Set problem => Reproduce, without any change, the span of lines from the opening of the records below to the line containing "t = min(1, max(0, (t-a)/(b-a)));", inclusive.

Provided information =>
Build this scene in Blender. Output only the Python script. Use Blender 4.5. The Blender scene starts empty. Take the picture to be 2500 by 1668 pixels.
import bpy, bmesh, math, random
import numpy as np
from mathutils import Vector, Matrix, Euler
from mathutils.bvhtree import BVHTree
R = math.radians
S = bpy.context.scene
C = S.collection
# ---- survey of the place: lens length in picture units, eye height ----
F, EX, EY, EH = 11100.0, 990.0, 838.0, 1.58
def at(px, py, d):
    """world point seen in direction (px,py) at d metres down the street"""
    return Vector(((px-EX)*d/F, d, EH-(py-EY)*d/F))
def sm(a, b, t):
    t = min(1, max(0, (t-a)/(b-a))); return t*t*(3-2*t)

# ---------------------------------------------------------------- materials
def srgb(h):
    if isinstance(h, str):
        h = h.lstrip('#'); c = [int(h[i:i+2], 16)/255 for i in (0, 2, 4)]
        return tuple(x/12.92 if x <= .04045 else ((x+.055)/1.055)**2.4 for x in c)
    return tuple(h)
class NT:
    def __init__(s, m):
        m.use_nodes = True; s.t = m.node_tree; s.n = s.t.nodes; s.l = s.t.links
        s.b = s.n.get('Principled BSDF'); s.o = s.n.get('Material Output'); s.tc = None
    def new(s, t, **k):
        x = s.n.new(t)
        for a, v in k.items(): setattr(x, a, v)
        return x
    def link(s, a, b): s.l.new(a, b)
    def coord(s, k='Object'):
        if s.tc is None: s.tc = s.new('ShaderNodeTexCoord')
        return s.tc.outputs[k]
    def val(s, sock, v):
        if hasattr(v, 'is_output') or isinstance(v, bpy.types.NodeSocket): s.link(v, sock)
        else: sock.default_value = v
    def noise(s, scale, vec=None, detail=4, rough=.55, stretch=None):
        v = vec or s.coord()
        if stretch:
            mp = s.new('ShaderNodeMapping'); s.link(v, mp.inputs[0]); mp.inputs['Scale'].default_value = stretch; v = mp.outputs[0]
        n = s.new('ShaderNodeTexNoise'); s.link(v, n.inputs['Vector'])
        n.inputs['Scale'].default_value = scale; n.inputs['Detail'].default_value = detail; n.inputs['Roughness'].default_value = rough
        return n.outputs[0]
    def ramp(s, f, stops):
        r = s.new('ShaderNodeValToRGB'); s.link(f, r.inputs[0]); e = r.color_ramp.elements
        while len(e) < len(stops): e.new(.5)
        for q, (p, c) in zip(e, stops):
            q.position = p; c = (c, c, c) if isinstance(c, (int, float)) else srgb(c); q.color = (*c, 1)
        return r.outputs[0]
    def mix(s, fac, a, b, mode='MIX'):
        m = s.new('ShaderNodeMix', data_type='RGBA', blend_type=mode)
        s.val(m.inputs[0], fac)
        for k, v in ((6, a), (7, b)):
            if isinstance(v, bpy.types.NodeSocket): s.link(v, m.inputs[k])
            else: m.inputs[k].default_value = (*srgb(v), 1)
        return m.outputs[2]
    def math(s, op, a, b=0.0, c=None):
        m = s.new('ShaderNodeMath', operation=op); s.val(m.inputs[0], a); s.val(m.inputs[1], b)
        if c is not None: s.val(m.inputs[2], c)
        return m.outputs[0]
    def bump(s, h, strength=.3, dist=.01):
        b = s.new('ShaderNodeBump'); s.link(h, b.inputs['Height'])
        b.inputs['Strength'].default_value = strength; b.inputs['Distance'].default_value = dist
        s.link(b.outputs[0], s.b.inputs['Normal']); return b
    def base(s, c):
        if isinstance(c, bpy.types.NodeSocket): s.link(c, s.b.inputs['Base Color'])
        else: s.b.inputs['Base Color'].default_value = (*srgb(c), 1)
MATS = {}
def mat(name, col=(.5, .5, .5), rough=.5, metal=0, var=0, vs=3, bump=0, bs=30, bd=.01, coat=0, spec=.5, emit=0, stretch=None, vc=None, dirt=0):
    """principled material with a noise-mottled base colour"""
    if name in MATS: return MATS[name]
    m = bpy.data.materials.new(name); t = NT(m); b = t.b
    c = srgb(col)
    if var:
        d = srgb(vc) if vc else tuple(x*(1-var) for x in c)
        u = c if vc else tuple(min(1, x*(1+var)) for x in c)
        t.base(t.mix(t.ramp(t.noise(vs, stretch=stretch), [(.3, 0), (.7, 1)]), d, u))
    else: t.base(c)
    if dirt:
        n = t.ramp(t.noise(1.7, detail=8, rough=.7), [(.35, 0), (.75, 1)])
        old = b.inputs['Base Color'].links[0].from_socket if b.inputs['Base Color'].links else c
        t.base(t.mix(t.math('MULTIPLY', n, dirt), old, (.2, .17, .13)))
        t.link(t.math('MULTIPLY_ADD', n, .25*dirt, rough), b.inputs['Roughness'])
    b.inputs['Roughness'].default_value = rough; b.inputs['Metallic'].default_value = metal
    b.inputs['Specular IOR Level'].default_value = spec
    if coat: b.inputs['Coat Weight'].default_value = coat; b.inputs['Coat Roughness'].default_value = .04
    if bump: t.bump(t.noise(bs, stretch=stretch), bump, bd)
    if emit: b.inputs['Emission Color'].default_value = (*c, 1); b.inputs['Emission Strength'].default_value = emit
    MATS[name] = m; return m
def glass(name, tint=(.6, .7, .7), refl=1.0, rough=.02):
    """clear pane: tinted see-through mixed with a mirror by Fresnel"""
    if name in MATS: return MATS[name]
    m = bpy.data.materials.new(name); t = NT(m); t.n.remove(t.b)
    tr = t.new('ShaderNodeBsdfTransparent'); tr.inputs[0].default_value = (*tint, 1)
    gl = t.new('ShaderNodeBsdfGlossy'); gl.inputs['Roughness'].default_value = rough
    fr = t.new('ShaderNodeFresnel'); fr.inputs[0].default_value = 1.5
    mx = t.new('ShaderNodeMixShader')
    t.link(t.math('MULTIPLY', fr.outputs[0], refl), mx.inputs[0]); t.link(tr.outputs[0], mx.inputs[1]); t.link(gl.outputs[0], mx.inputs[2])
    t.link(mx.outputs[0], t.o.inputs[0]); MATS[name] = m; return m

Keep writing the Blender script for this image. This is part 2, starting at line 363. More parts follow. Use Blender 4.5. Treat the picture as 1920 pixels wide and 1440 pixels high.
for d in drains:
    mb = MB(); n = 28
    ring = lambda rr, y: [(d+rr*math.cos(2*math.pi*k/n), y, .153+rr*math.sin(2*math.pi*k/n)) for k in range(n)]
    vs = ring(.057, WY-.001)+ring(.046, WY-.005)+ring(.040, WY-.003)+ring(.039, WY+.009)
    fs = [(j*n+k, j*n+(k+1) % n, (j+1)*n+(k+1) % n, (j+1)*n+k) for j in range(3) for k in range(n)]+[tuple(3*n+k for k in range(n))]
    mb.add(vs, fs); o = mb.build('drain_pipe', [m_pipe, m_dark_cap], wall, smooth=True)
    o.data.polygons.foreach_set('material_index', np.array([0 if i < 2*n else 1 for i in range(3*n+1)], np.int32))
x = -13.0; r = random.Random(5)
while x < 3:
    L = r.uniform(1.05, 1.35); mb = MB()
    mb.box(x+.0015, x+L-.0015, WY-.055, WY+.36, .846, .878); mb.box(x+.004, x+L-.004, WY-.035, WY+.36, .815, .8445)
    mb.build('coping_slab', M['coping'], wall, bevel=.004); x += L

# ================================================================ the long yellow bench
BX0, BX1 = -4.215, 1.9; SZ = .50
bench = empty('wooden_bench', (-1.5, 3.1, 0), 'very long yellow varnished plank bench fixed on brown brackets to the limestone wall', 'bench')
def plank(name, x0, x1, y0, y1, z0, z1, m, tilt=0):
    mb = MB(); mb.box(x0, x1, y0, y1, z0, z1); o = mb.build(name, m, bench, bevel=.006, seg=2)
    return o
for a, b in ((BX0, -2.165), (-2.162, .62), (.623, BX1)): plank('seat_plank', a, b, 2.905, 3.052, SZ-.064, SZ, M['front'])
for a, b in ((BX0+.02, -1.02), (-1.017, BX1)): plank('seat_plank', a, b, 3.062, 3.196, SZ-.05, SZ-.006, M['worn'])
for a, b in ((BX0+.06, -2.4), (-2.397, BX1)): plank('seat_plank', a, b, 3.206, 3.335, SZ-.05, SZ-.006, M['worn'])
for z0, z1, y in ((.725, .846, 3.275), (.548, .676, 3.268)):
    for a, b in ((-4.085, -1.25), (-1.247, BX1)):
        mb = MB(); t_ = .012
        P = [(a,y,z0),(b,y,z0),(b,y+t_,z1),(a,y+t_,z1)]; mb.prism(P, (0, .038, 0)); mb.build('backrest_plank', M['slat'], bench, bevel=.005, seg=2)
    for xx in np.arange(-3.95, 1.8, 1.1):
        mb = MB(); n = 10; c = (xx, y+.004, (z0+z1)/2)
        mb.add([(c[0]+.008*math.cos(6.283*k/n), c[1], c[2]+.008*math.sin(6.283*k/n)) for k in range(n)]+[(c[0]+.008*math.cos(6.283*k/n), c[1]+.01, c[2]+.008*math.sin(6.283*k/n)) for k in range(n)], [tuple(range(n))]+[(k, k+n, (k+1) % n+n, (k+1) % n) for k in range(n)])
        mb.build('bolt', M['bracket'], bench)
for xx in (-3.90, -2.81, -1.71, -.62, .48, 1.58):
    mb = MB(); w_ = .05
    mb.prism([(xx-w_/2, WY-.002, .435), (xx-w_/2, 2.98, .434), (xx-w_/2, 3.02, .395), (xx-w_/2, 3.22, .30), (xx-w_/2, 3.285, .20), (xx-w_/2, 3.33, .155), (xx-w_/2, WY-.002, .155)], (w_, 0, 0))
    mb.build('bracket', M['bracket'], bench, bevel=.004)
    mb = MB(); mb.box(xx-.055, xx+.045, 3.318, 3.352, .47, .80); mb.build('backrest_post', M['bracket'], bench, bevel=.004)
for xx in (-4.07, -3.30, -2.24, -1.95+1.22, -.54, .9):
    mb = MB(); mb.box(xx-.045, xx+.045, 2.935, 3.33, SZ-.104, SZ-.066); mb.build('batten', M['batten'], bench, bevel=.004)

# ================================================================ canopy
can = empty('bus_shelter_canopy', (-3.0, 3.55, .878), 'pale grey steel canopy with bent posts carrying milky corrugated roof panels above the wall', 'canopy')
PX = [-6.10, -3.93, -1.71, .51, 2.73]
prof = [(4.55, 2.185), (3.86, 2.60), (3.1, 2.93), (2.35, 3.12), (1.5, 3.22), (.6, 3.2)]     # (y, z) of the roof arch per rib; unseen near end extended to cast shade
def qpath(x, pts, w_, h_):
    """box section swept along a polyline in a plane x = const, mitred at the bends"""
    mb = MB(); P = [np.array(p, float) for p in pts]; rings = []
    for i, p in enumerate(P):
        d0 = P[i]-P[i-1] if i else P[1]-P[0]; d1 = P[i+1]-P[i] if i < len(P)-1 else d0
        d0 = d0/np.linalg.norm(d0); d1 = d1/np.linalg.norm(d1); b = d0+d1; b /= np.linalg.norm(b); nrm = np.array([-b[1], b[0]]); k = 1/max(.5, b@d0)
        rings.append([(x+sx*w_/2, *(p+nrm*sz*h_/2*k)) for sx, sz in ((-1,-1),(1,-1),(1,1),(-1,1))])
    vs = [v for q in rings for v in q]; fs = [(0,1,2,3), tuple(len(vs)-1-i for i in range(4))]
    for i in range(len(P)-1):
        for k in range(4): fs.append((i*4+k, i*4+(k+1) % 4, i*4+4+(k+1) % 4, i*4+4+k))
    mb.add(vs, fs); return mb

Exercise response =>
Build this scene in Blender. Output only the Python script. Use Blender 4.5. The Blender scene starts empty. Take the picture to be 2500 by 1668 pixels.
import bpy, bmesh, math, random
import numpy as np
from mathutils import Vector, Matrix, Euler
from mathutils.bvhtree import BVHTree
R = math.radians
S = bpy.context.scene
C = S.collection
# ---- survey of the place: lens length in picture units, eye height ----
F, EX, EY, EH = 11100.0, 990.0, 838.0, 1.58
def at(px, py, d):
    """world point seen in direction (px,py) at d metres down the street"""
    return Vector(((px-EX)*d/F, d, EH-(py-EY)*d/F))
def sm(a, b, t):
    t = min(1, max(0, (t-a)/(b-a))); return t*t*(3-2*t)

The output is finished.